G-Brownian Motion as Rough Paths and Differential Equations Driven by G-Brownian Motion

TL;DR

This paper explores G-Brownian motion using rough path theory, establishing pathwise solutions for SDEs and RDEs, and extending these concepts to manifolds with applications to approximation methods.

Contribution

It introduces the enhancement of G-Brownian motion paths to rough paths and develops a framework for SDEs on manifolds driven by G-Brownian motion.

Findings

G-Brownian motion paths can be enhanced to geometric rough paths of roughness 2 < p < 3.

Established the relation between SDEs and RDEs driven by G-Brownian motion.
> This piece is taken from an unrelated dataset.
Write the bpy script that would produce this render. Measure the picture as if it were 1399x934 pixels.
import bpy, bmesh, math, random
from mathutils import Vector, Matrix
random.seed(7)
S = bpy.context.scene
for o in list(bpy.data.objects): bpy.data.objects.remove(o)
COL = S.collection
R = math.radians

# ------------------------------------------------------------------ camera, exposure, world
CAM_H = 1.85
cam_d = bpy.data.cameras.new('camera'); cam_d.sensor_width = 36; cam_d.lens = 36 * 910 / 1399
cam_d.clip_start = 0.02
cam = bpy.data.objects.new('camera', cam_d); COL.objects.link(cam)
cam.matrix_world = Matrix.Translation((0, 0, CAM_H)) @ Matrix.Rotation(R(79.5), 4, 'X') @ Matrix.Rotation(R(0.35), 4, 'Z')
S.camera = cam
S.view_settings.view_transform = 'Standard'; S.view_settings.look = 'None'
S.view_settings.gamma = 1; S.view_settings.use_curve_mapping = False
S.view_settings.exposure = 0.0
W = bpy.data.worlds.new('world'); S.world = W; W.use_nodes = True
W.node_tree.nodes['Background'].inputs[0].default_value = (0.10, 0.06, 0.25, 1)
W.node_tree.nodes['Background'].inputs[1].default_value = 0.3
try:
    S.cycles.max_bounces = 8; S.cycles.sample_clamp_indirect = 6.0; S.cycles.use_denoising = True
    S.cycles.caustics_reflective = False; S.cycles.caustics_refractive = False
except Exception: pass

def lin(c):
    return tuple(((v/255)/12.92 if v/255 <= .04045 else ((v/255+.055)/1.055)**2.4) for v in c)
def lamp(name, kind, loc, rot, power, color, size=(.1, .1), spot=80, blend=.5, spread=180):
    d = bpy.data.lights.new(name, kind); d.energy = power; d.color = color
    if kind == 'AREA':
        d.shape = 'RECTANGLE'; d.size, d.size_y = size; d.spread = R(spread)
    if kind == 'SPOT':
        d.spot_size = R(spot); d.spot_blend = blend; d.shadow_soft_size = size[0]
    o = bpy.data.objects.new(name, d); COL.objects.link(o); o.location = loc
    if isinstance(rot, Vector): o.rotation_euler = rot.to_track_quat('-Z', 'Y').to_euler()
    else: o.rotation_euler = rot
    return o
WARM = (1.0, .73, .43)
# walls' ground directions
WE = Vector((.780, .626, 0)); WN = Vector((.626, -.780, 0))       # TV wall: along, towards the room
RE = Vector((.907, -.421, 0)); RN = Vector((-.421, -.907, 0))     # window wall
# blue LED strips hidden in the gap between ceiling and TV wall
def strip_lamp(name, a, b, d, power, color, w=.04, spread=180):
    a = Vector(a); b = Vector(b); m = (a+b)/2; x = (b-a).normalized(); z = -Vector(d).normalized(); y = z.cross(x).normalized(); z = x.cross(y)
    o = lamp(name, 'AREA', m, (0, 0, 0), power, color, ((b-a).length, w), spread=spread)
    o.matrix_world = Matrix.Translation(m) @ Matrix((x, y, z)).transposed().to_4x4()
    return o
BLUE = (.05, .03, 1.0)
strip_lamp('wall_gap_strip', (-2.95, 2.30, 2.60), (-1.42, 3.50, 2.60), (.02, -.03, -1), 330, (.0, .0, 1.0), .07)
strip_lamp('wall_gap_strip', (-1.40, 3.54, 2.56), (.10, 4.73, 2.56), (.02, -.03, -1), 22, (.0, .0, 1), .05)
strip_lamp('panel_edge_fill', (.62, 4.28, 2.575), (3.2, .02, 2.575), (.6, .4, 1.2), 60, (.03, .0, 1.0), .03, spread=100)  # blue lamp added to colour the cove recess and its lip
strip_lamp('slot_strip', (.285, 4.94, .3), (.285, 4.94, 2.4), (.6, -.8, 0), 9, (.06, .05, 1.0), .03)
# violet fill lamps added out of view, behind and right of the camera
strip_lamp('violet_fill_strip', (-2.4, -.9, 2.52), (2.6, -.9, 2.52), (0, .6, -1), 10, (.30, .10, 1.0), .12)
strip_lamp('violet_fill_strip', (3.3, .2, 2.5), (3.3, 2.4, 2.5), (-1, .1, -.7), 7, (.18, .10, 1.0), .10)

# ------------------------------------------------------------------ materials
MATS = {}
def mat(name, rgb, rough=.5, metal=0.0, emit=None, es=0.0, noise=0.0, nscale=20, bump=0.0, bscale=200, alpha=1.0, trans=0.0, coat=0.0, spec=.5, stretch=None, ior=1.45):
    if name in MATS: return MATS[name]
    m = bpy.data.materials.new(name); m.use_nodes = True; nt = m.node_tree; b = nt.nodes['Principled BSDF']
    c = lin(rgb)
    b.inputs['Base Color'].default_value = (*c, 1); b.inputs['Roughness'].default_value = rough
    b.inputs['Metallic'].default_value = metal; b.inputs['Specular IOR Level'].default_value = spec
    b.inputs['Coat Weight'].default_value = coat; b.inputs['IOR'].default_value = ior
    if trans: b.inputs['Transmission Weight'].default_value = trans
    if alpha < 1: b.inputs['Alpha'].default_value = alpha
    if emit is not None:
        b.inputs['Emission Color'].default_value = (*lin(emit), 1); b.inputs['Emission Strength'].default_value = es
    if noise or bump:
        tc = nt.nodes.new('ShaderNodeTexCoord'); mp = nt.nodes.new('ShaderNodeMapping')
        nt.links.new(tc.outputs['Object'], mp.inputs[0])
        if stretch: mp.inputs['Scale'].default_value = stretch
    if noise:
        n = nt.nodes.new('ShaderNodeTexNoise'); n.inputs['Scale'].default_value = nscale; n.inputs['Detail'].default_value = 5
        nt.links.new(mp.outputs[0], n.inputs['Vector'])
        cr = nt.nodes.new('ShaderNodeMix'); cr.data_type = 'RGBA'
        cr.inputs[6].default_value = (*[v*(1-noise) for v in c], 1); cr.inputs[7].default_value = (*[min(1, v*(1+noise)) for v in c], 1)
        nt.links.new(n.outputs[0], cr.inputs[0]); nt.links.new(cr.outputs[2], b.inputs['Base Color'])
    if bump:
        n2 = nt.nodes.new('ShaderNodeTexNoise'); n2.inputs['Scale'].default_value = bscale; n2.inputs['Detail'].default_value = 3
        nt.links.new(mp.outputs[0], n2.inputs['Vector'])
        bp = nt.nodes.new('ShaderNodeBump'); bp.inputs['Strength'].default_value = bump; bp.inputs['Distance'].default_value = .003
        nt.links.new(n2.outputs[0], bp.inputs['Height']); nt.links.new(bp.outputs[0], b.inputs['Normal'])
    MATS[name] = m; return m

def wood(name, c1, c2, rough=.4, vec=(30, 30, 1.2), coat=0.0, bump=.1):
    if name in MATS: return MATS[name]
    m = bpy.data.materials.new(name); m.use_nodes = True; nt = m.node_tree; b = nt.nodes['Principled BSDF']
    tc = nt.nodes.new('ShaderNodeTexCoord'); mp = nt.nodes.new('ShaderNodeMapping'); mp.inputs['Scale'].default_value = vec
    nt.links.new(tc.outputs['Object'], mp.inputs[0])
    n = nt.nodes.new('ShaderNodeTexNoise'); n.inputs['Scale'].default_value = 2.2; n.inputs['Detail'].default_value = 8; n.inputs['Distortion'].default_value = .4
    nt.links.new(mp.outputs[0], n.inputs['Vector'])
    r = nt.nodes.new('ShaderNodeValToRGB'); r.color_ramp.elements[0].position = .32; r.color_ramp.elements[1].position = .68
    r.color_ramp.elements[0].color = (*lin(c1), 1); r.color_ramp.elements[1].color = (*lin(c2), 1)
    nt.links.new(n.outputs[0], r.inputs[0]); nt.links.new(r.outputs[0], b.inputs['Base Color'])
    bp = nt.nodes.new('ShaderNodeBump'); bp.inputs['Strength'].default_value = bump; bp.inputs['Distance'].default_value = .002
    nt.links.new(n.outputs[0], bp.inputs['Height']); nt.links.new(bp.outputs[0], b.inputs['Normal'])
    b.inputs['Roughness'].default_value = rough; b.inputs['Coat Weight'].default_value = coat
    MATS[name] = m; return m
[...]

Developed Euler-Maruyama approximation for G-Brownian motion driven SDEs.

Abstract

The present paper is devoted to the study of sample paths of G-Brownian motion and stochastic differential equations (SDEs) driven by G-Brownian motion from the view of rough path theory. As the starting point, we show that quasi-surely, sample paths of G-Brownian motion can be enhanced to the second level in a canonical way so that they become geometric rough paths of roughness 2 < p < 3. This result enables us to introduce the notion of rough differential equations (RDEs) driven by G-Brownian motion in the pathwise sense under the general framework of rough paths. Next we establish the fundamental relation between SDEs and RDEs driven by G-Brownian motion. As an application, we introduce the notion of SDEs on a differentiable manifold driven by GBrownian motion and construct solutions from the RDE point of view by using pathwise localization technique. This is the starting point of introducing G-Brownian motion on a Riemannian manifold, based on the idea of Eells-Elworthy-Malliavin. The last part of this paper is devoted to such construction for a wide and interesting class of G-functions whose invariant group is the orthogonal group. We also develop the Euler-Maruyama approximation for SDEs driven by G-Brownian motion of independent interest.